■ Exercise objective
Beginning with the first line below, please repeat the material exactly, ending with the line that includes "m.build('upper_deck_step', 'gelcoat', st, smooth=30)".
>> Start
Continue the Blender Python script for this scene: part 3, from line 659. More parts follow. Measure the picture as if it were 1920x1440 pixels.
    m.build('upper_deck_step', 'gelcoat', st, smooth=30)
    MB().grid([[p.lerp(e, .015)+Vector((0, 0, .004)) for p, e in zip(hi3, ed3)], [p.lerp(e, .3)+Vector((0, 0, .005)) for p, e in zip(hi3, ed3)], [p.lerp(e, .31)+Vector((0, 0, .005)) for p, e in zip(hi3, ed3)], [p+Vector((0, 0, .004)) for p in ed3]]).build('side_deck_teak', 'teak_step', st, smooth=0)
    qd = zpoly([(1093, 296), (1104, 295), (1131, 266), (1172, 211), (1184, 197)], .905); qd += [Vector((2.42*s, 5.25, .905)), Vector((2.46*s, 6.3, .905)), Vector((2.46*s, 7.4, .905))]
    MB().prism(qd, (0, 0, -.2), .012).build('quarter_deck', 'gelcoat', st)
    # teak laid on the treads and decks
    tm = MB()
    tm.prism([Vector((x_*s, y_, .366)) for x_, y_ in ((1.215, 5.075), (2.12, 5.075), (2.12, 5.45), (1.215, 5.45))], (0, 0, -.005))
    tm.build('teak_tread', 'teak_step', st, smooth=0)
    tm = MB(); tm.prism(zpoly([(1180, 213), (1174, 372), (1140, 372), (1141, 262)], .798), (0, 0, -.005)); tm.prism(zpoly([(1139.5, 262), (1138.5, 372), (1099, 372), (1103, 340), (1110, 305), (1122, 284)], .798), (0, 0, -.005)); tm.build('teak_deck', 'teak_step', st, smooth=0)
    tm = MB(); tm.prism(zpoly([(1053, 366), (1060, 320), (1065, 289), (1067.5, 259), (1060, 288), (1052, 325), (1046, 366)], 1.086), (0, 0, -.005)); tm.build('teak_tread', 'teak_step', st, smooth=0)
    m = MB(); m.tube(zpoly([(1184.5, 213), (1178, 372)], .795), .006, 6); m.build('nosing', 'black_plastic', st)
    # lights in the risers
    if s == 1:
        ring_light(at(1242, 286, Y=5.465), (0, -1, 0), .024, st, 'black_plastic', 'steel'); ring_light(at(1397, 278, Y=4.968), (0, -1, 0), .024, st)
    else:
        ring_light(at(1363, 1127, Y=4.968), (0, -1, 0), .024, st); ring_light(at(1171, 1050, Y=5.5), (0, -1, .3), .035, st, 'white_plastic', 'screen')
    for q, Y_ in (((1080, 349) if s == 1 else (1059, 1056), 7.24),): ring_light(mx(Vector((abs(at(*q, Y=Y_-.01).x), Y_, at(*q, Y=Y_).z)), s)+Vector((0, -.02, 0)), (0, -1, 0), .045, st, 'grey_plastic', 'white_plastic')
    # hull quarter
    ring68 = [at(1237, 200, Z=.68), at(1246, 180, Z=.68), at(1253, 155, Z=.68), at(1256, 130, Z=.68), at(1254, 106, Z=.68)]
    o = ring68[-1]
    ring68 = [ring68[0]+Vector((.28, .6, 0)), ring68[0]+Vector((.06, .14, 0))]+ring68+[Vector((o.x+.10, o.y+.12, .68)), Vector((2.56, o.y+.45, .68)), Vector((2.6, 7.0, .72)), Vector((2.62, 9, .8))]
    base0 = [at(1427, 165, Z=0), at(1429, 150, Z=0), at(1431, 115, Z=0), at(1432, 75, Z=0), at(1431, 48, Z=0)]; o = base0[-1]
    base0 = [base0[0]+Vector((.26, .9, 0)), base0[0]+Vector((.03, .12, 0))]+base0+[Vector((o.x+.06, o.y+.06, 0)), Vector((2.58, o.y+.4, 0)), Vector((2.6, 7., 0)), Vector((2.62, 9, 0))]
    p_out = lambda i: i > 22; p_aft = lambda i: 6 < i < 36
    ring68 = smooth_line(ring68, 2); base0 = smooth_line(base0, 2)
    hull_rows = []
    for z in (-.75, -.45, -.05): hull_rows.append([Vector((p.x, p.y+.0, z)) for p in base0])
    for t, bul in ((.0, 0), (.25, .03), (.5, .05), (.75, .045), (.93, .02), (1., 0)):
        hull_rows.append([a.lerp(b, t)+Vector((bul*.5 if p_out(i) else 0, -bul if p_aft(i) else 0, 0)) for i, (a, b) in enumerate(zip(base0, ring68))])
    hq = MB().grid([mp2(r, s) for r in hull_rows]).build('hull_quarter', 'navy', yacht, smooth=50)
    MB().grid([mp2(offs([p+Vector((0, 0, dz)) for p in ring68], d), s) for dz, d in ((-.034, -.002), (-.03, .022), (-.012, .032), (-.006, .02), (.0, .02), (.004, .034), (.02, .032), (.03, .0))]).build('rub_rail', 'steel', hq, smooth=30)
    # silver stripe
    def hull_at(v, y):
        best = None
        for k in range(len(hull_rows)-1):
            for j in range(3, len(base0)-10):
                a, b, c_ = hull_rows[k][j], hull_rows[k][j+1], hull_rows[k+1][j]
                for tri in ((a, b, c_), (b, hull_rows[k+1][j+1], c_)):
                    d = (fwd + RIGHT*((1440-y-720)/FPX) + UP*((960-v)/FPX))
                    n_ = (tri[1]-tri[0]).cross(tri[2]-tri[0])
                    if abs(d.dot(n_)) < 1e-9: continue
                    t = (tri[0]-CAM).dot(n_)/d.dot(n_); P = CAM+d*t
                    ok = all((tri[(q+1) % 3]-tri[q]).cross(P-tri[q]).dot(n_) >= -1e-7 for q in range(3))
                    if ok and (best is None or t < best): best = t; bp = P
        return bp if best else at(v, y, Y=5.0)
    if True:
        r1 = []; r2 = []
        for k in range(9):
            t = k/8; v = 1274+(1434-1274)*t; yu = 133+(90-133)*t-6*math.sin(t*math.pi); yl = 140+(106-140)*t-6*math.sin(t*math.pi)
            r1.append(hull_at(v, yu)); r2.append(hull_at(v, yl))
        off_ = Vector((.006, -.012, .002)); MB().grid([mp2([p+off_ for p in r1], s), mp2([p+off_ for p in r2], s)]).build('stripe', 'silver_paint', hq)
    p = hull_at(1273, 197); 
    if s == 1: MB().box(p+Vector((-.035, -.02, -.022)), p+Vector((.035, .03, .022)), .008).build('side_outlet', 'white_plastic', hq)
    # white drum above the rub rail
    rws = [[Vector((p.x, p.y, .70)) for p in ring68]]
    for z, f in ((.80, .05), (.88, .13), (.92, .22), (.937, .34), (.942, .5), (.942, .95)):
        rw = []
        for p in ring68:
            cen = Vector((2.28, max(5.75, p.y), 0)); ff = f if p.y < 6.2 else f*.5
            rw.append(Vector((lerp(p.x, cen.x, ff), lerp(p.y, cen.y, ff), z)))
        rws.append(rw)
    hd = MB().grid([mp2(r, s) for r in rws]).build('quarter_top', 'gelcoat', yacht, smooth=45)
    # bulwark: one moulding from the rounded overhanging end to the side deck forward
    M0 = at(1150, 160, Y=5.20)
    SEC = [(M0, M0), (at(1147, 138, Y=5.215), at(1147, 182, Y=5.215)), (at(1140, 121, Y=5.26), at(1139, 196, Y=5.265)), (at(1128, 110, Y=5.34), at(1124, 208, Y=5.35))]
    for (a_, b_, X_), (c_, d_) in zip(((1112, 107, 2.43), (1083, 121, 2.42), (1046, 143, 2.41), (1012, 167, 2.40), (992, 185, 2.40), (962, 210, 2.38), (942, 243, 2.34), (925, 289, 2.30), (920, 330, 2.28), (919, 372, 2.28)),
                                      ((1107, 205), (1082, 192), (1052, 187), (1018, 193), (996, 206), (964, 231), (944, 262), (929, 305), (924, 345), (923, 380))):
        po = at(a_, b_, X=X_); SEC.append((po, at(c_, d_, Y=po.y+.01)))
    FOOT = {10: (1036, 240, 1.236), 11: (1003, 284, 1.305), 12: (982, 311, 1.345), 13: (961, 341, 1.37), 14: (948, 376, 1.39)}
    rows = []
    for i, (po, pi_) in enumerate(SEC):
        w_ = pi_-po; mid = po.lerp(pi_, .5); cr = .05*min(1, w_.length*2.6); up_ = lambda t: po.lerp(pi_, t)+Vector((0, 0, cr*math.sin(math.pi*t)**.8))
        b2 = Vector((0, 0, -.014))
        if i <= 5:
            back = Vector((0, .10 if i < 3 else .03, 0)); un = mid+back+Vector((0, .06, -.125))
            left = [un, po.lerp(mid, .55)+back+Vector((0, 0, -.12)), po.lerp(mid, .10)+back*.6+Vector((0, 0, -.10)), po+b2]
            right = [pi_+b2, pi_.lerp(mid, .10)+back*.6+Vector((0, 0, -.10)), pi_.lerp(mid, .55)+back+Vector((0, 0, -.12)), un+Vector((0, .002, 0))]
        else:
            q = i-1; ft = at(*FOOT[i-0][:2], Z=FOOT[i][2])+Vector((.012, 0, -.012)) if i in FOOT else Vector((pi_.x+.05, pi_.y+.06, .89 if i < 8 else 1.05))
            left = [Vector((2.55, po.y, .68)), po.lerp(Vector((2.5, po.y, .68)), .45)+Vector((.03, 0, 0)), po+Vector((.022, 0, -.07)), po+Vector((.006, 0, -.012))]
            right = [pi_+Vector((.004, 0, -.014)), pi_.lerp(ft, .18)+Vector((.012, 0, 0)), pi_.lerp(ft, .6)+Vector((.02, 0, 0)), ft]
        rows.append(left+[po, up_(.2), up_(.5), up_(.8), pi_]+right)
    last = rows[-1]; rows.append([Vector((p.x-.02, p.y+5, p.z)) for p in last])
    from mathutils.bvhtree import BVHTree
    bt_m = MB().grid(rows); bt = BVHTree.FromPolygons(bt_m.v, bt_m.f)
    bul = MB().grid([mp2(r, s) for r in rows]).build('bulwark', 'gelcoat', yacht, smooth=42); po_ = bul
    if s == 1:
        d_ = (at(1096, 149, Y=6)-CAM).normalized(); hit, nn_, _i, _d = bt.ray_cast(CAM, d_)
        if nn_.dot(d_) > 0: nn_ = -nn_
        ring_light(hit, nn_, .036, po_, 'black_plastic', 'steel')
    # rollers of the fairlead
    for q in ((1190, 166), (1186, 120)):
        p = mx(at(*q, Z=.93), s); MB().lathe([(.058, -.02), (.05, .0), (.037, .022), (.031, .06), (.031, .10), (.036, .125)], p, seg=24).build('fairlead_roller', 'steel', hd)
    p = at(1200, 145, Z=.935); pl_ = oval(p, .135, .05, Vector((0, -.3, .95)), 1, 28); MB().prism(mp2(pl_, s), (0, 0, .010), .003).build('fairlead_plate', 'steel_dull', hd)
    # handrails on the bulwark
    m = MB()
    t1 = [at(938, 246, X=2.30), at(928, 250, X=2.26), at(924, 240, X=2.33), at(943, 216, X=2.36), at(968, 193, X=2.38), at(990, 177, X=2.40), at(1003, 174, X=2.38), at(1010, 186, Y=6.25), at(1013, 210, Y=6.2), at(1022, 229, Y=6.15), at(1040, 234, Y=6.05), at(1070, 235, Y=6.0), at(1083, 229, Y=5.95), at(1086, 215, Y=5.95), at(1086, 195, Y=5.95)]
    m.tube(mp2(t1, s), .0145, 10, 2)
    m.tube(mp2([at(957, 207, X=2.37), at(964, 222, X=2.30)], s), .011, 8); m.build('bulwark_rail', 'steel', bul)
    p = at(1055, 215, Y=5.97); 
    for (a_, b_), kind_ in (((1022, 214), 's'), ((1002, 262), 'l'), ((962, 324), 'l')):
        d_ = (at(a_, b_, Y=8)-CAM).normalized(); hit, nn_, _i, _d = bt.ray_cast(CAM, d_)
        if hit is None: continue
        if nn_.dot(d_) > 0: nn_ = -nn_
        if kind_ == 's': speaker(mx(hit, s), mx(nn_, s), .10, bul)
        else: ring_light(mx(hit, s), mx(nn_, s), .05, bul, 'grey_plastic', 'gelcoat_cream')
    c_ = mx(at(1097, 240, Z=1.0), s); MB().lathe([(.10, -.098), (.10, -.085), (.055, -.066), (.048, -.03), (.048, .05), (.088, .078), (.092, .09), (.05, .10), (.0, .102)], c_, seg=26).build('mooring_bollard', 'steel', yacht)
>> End
■ Reply to the task
Continue the Blender Python script for this scene: part 3, from line 659. More parts follow. Measure the picture as if it were 1920x1440 pixels.
    m.build('upper_deck_step', 'gelcoat', st, smooth=30)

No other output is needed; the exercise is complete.